Garvin Maduku
Garvin Maduku is a third-year Purchasing and Supply student at Bindura University of Science Education. He first appeared on this space making a distress call over the injustices of the university internship system. He loves reading The Manica Post and welcomes the chance it gives to students at all stages of their education distilling wisdom and sharing wise counsel. His contribution on Students Making Progress this week is as follows:
For years I used the word “greatness”. I always said I wanted to achieve it. I dreamt of being documented as one of the great achievers of my time. That was long before I thought about it seriously.
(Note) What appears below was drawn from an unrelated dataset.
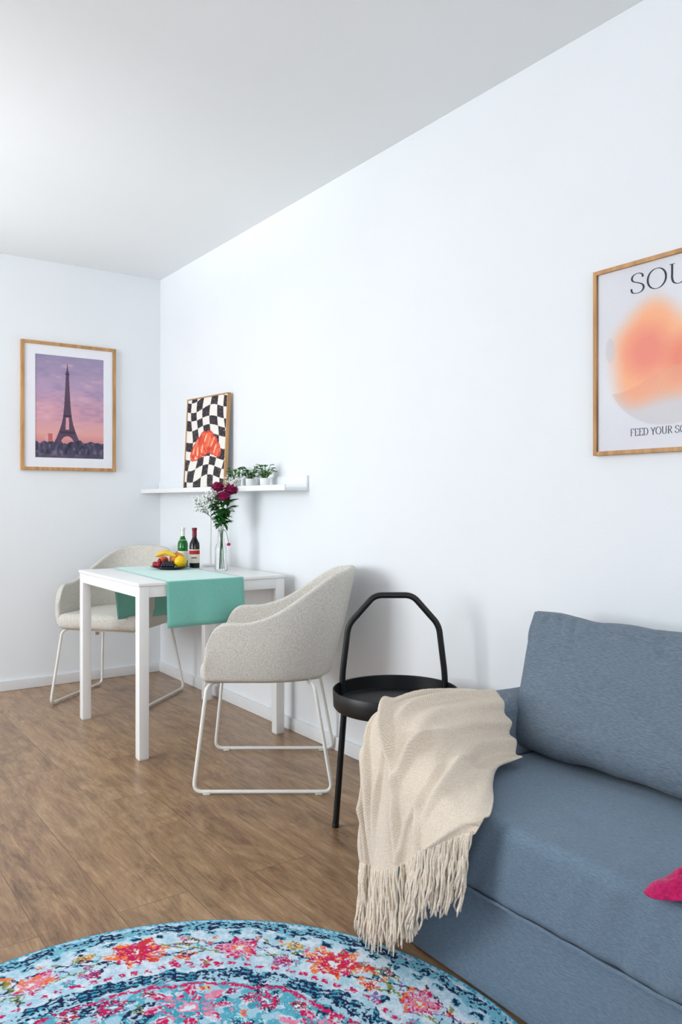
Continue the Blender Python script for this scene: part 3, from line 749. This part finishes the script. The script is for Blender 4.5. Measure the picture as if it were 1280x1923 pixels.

After second or even third thoughts, I really wanted to know what it really is. Whether or not it is achievable is what I want to know.
To begin with, what is greatness after all? Someone once asked if we are born with it. Maybe it comes about through nurture and not nature? What, it could even be through commitment, passion, discipline, and strife for perfection that one can achieve it? What if I am wrong and greatness is only about destiny and being extraordinary?
Of all the above, I would choose commitment, passion, discipline and strife for perfection to constitute ingredients of greatness. These are the basic ingredients that I would choose as my route to greatness.
Personally I would say greatness is then about “doing the extraordinary without being extraordinary”. This means I can achieve greatness despite the challenges present in my immediate environment. It is not about flowing with the tide and seeing yourself there. It is on the contrary, about manoeuvring strange tides and ultimately getting where you want to be.
Henry Ford, Einstein, Steve Jobs, Martin Luther King and Thomas Edison, to name but a few, did not achieve greatness by chance but by choice rather. They had the same 86 400 seconds a day that we have, but they utilised that time to become who they became.
They set their sights on achieving their set goals. Instead of just dreaming, they went all out to put themselves to task and made sure they did it. They did exactly what Baltasa said, “BE CONTENT TO ACT, AND LEAVE THE TALKING TO OTHERS”.
Now I am wondering if I can really do as these gentlemen did. They had nothing of note at the beginning of it all, but they ended up having all that is enviable. They were naturally able to die for their visions. They justified their living by being able to change the lives of others, and doing what that little voice in them told them to do.
If these guys were able to do this after they grew up in similar ghettos like ours, why then can we not achieve the same? It may really be a problem to say this aloud and expect our dear friends to accept this, but I would say IT IS ONLY AFTER CHOOSING A PATH, THAT YOU CAN REALLY START USING IT AS YOUR WAY. I would like to encourage my fellow students to be firm on their visions and strive for greatness. It is now that we should put our feet down and choose a path that leads to greatness.
I put pen to paper, for the sake of those of us who would like to be great achievers. Alan T. Armstrong once said: “Champions do not become champions when they win the event, but in the hours, weeks, months and years they spend preparing for it.
“The victorious performance itself is merely the demonstration of their championship character.”
What this simply means is that you are already a great achiever and not performing is disfavour to yourself since greatness is already in you.
What I would like to believe is that we all wish to be better people in life. If we are really pursuing this vision then we should know that we can defy all odds and be who we want to be.
Garvin G. Maduku is a third-year Purchasing and Supply student at Bindura University of Science Education.